WHAT NEEDS TO BE DONE: All lines below must be repeated exactly, with the pictures omitted.
--
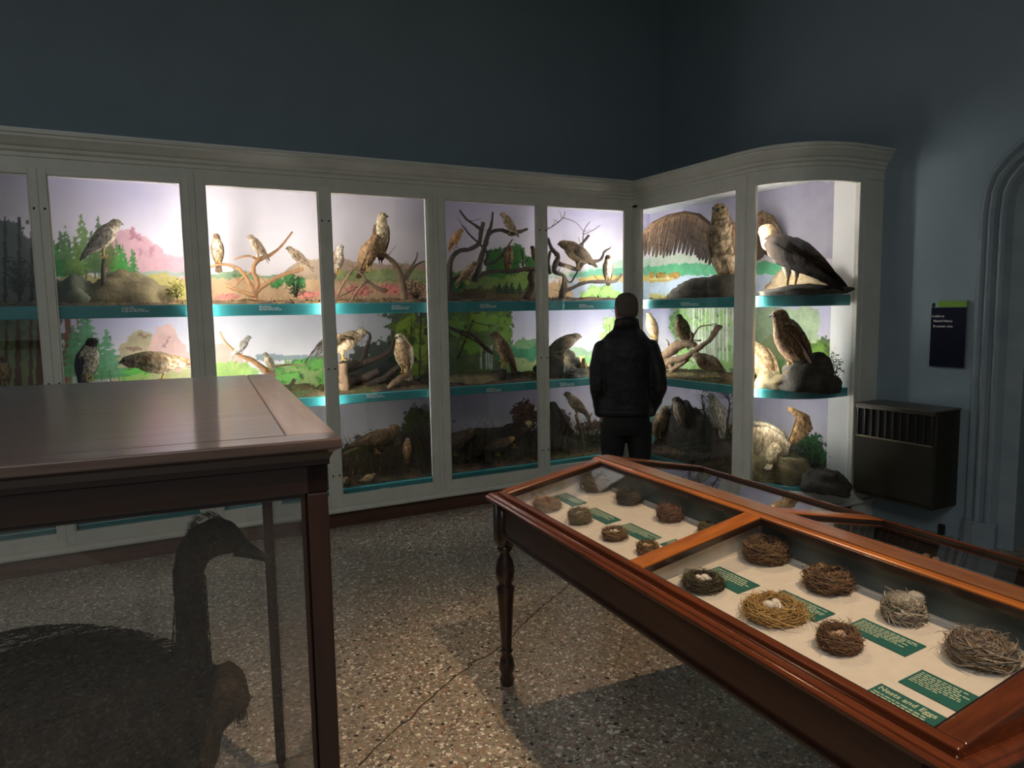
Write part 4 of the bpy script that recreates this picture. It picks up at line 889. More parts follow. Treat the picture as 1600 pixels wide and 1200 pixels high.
# far side contents
shm = M('dusty_shell', (.42, .36, .28), (.26, .2, .16), scale=60, rough=.6)
for (x, y, r, lab) in ((1.0, -1.36, .028, 'pale shell-like egg fragment nearest the wall heater in the far half of the table'),):
    rs = random.Random(3); g = G()
    for i in range(120):
        a = rs.uniform(0, 6.28); q = .05 * math.sqrt(rs.random()); pz = bz(TWD - x) + rs.uniform(.002, .02); kq = rs.uniform(.5, 1.3); g.col = (.2 * kq, .14 * kq, .1 * kq); p0 = tw(x + q * math.cos(a), y + q * math.sin(a), pz); g.tube([p0, p0 + vec(rs.uniform(-.03, .03), rs.uniform(-.03, .03), rs.uniform(-.004, .008))], [.0012, .0008], 3)
    g.build('bird_nest', NESTM, label='low scrappy nest in the shaded far half of the table', cat='nest')
    for k, (dx, dy) in enumerate(((-.02, .01), (.012, -.016), (.016, .02))):
        g = G(); g.ball(tw(x + dx, y + dy, bz(TWD - x) + .02), .016, .012, .012, jit=.03); g.build('egg', eggp, label='one of three dusty eggs in the shaded far half of the table', cat='egg', group='dusty eggs in the far half', smooth=True)
for k, (dx, lab) in enumerate(((0, 'left of two pale round eggs by the far cross rail'), (.05, 'right of two pale round eggs by the far cross rail'))):
    p = tw(.84, -.93 - dx, bz(TWD - .84) + .017); g = G(); g.ball(p, .022, .018, .018); g.build('egg', shm, label=lab, cat='egg', smooth=True)
# ================================================================== the visitor
def blend(pts, n=20):
    """rings from (centre, side half, front half, side axis, front axis)"""
    return [[np.array(c) + np.array(sx) * a * math.cos(2 * math.pi * k / n) + np.array(fy) * b * math.sin(2 * math.pi * k / n) for k in range(n)] for c, a, b, sx, fy in pts]
PF = vec(3.135, 4.14, 0); fa = math.radians(57)                  # facing direction
pfw = vec(math.cos(fa), math.sin(fa), 0); prt = vec(pfw[1], -pfw[0], 0); UPV = vec(0, 0, 1)
def pp(r, f, z): return PF + prt * r + pfw * f + UPV * z
MAN = thing('person', 'man in black jacket and trousers, back turned, standing before the corner of the cabinets', 'person', tuple(PF), 0)
blackcloth = M('black_jacket_cloth', (.012, .012, .013), (.007, .007, .008), scale=30, rough=.62, bump=.25, bscale=40, spec=.4)
blacktr = M('black_trouser_cloth', (.007, .007, .008), rough=.8)
skin = M('skin', (.40, .20, .13), (.34, .16, .10), scale=30, rough=.5, sss=.1)
def rem(o, vs=.007, it=4, f=.5):
    m = o.modifiers.new('remesh', 'REMESH'); m.mode = 'VOXEL'; m.voxel_size = vs; m.use_smooth_shade = True
    s_ = o.modifiers.new('smooth', 'SMOOTH'); s_.factor = f; s_.iterations = it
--
ANSWER TO THIS PROBLEM:
Write part 4 of the bpy script that recreates this picture. It picks up at line 889. More parts follow. Treat the picture as 1600 pixels wide and 1200 pixels high.
# far side contents
shm = M('dusty_shell', (.42, .36, .28), (.26, .2, .16), scale=60, rough=.6)
for (x, y, r, lab) in ((1.0, -1.36, .028, 'pale shell-like egg fragment nearest the wall heater in the far half of the table'),):
    rs = random.Random(3); g = G()
    for i in range(120):
        a = rs.uniform(0, 6.28); q = .05 * math.sqrt(rs.random()); pz = bz(TWD - x) + rs.uniform(.002, .02); kq = rs.uniform(.5, 1.3); g.col = (.2 * kq, .14 * kq, .1 * kq); p0 = tw(x + q * math.cos(a), y + q * math.sin(a), pz); g.tube([p0, p0 + vec(rs.uniform(-.03, .03), rs.uniform(-.03, .03), rs.uniform(-.004, .008))], [.0012, .0008], 3)
    g.build('bird_nest', NESTM, label='low scrappy nest in the shaded far half of the table', cat='nest')
    for k, (dx, dy) in enumerate(((-.02, .01), (.012, -.016), (.016, .02))):
        g = G(); g.ball(tw(x + dx, y + dy, bz(TWD - x) + .02), .016, .012, .012, jit=.03); g.build('egg', eggp, label='one of three dusty eggs in the shaded far half of the table', cat='egg', group='dusty eggs in the far half', smooth=True)
for k, (dx, lab) in enumerate(((0, 'left of two pale round eggs by the far cross rail'), (.05, 'right of two pale round eggs by the far cross rail'))):
    p = tw(.84, -.93 - dx, bz(TWD - .84) + .017); g = G(); g.ball(p, .022, .018, .018); g.build('egg', shm, label=lab, cat='egg', smooth=True)
# ================================================================== the visitor
def blend(pts, n=20):
    """rings from (centre, side half, front half, side axis, front axis)"""
    return [[np.array(c) + np.array(sx) * a * math.cos(2 * math.pi * k / n) + np.array(fy) * b * math.sin(2 * math.pi * k / n) for k in range(n)] for c, a, b, sx, fy in pts]
PF = vec(3.135, 4.14, 0); fa = math.radians(57)                  # facing direction
pfw = vec(math.cos(fa), math.sin(fa), 0); prt = vec(pfw[1], -pfw[0], 0); UPV = vec(0, 0, 1)
def pp(r, f, z): return PF + prt * r + pfw * f + UPV * z
MAN = thing('person', 'man in black jacket and trousers, back turned, standing before the corner of the cabinets', 'person', tuple(PF), 0)
blackcloth = M('black_jacket_cloth', (.012, .012, .013), (.007, .007, .008), scale=30, rough=.62, bump=.25, bscale=40, spec=.4)
blacktr = M('black_trouser_cloth', (.007, .007, .008), rough=.8)
skin = M('skin', (.40, .20, .13), (.34, .16, .10), scale=30, rough=.5, sss=.1)
def rem(o, vs=.007, it=4, f=.5):
    m = o.modifiers.new('remesh', 'REMESH'); m.mode = 'VOXEL'; m.voxel_size = vs; m.use_smooth_shade = True
    s_ = o.modifiers.new('smooth', 'SMOOTH'); s_.factor = f; s_.iterations = it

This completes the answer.